GM revealed yesterday that its own auditors harbour ‘substantial doubt’ about the company’s ability to survive.
GM COO Fritz Henderson warned in Geneva this week that its European operations will run out of cash in a matter of weeks without assistance.
Doubts over GM’s future and the fate of its plants in Europe have deepened the sense of crisis in Brussels.
“The way the American mother company is dealing with the issue of Europe is not acceptable,” EU Industry Commissioner, Guenter Verheugen told a news conference after a meeting of EU industry ministers, Reuters reported.
“Enough is enough. We expect GM to disclose everything. What are their plans with their European daughter companies and locations? What are they doing with property rights, and especially is GM prepared to maintain responsibility for the European companies or not?” Verheugen said.
Reuters reported that Verheugen wants a ‘common analysis’ of the GM crisis to avoid unilateral measures that could have harmful repercussions elsewhere in Europe.

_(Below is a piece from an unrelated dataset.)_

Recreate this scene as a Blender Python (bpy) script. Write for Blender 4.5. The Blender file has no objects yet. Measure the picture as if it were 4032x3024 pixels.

“GM haven’t been a good owner [of Saab],” Swedish Industry Minister Maud Olofsson said on a visit to Brussels.
“They haven’t developed new cars or new technology. The best thing I could see is a new investor with a new business plan,” Olofsson said.
Meanwhile, Germany’s Opel unit should seriously think about the possibility of filing for insolvency as such a move could help the company protect its business assets, German Interior Minister Wolfgang Schaeuble told Handelsblatt newspaper.
“I think, one should seriously consider applying insolvency law in cases such as Opel,” he said.
“Our modern insolvency law is not geared toward destruction but preserving economic assets.”